- **Collected material**
****************************************

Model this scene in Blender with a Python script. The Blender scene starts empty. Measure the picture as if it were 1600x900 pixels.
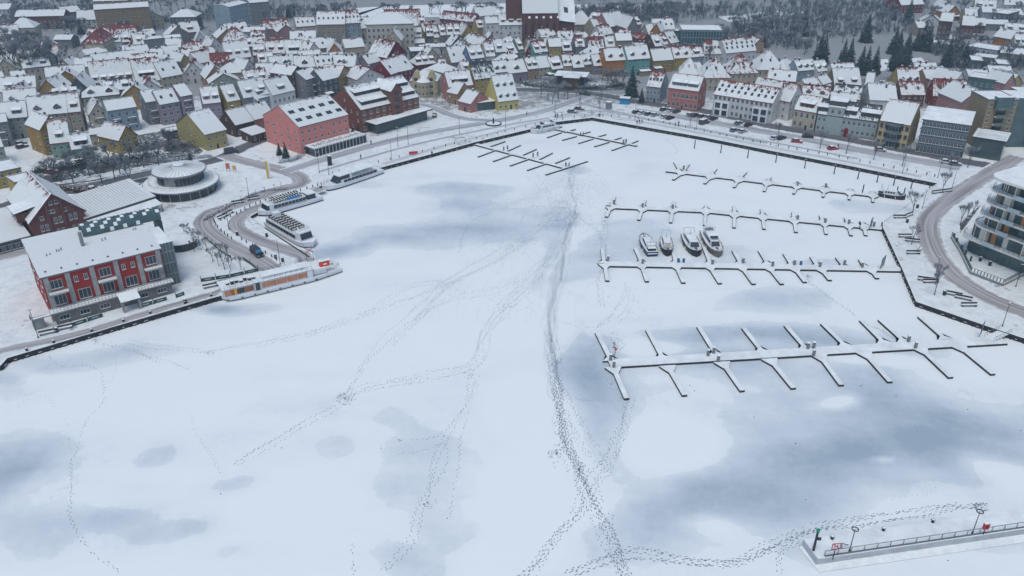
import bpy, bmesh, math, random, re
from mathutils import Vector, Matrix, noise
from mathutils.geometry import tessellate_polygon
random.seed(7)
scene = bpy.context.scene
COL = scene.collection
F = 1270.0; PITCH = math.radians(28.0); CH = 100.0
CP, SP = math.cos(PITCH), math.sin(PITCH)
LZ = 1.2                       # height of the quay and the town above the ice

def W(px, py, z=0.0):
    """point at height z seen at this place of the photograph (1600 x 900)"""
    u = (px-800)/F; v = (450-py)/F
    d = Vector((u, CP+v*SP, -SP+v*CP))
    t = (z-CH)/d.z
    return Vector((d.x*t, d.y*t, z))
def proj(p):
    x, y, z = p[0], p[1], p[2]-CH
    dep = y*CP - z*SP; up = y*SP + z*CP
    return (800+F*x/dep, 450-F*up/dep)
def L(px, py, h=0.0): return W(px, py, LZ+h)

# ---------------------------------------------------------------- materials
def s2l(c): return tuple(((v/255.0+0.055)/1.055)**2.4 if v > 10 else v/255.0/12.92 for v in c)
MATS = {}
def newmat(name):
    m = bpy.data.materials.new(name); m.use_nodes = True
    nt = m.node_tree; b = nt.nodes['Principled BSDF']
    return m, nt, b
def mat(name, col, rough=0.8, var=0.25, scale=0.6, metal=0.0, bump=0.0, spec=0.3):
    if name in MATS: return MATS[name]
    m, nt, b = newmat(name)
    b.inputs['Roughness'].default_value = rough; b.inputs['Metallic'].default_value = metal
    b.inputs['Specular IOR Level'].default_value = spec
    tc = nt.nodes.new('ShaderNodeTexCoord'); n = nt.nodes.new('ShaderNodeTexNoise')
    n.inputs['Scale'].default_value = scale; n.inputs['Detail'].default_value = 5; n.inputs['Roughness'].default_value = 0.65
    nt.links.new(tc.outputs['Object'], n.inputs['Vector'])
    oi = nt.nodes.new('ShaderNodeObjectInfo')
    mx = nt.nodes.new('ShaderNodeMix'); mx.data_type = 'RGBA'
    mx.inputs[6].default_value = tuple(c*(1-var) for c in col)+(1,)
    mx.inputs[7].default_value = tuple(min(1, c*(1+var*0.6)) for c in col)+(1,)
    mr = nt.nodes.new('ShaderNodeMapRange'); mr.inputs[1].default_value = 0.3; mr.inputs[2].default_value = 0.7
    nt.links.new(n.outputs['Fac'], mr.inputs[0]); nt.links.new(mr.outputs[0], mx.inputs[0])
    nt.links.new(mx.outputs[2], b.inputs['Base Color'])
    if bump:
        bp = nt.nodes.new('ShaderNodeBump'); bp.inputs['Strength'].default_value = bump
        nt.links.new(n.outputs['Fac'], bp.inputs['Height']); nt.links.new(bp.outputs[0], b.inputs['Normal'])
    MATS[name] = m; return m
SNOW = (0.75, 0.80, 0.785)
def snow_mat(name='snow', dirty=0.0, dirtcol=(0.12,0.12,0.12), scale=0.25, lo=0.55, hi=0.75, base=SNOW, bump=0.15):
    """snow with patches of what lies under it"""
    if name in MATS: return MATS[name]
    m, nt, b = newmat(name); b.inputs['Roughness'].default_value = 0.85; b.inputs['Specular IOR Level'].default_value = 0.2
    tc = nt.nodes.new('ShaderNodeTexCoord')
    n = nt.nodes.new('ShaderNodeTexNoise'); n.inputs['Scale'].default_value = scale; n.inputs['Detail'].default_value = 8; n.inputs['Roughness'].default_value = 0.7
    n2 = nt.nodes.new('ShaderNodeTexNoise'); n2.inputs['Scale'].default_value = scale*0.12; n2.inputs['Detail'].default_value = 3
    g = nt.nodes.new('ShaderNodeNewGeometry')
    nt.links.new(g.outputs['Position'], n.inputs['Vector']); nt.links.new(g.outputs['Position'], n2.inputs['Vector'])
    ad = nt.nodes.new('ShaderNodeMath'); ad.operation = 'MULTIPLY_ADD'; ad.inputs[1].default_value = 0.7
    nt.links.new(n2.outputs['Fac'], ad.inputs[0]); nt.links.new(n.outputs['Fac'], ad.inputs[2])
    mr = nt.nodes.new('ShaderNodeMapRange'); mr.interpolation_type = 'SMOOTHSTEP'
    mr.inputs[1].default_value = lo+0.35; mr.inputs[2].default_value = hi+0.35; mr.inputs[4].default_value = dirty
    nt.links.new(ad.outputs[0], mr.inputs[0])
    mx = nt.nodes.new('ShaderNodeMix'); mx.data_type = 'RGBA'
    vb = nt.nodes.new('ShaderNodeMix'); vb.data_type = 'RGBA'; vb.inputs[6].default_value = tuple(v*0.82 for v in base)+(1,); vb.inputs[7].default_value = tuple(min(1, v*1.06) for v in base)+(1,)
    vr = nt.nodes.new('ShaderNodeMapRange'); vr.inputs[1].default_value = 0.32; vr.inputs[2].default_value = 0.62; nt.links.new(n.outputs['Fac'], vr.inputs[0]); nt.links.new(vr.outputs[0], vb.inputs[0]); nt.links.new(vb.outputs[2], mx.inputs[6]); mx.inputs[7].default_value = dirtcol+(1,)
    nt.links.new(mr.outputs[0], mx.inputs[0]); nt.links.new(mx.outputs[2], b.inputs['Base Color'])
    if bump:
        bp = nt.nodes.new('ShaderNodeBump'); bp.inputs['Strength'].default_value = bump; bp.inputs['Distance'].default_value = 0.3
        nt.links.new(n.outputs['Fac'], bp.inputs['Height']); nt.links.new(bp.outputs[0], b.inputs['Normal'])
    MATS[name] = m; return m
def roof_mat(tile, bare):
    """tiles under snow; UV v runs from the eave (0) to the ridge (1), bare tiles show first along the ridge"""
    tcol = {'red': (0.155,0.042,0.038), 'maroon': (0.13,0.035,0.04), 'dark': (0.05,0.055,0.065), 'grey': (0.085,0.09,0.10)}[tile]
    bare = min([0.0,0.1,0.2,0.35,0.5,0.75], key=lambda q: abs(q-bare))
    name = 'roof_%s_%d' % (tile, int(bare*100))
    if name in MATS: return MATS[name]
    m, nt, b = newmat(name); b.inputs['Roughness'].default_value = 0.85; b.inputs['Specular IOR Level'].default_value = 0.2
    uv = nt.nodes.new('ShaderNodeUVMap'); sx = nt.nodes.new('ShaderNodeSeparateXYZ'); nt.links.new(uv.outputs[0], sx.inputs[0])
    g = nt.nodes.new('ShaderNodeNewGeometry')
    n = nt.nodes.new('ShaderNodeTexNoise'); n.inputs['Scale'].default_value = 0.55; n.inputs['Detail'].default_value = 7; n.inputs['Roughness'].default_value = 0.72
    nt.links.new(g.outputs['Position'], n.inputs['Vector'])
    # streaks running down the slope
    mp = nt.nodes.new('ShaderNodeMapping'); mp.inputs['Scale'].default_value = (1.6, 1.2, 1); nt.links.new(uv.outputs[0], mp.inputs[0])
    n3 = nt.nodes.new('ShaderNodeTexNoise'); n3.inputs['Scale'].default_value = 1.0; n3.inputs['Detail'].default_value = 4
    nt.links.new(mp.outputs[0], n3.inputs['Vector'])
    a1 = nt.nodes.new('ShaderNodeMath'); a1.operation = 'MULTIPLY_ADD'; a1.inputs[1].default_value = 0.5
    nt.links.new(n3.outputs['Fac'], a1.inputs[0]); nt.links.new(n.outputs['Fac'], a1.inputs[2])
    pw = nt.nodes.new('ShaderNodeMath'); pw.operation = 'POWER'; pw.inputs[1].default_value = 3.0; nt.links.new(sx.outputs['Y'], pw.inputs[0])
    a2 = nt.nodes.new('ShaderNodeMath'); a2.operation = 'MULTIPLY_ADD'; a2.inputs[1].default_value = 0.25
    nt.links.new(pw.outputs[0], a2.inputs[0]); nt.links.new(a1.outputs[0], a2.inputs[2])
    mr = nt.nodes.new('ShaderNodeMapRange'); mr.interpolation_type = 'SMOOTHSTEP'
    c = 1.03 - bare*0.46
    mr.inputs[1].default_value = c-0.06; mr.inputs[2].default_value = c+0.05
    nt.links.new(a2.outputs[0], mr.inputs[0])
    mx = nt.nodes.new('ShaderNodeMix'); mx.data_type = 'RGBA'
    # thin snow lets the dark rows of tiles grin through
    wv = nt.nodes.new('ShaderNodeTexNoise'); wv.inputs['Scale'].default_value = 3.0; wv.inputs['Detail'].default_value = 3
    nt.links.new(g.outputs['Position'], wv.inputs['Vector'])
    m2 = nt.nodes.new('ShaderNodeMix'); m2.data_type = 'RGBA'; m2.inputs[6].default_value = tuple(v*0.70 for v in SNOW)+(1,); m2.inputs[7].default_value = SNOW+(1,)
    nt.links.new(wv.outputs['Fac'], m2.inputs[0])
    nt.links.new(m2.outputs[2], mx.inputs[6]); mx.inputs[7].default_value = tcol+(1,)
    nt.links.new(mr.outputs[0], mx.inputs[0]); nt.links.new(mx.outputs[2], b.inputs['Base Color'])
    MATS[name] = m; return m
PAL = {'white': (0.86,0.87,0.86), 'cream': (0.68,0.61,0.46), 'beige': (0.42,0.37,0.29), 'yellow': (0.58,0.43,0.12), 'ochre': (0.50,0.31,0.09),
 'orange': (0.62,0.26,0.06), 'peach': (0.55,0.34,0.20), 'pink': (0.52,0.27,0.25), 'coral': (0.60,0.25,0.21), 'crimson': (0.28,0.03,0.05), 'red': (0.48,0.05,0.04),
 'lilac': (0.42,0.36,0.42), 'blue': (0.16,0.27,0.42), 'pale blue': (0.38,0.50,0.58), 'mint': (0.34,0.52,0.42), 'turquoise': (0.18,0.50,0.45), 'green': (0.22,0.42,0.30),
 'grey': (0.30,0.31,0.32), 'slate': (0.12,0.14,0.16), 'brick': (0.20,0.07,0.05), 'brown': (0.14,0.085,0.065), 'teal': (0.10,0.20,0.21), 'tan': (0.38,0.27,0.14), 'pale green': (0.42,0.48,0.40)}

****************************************

- **Goal**
Leave out the pictures and repeat the lines from the start of the material through the line with "above the ice", inclusive.

- **Answer for this exercise**
Model this scene in Blender with a Python script. The Blender scene starts empty. Measure the picture as if it were 1600x900 pixels.
import bpy, bmesh, math, random, re
from mathutils import Vector, Matrix, noise
from mathutils.geometry import tessellate_polygon
random.seed(7)
scene = bpy.context.scene
COL = scene.collection
F = 1270.0; PITCH = math.radians(28.0); CH = 100.0
CP, SP = math.cos(PITCH), math.sin(PITCH)
LZ = 1.2                       # height of the quay and the town above the ice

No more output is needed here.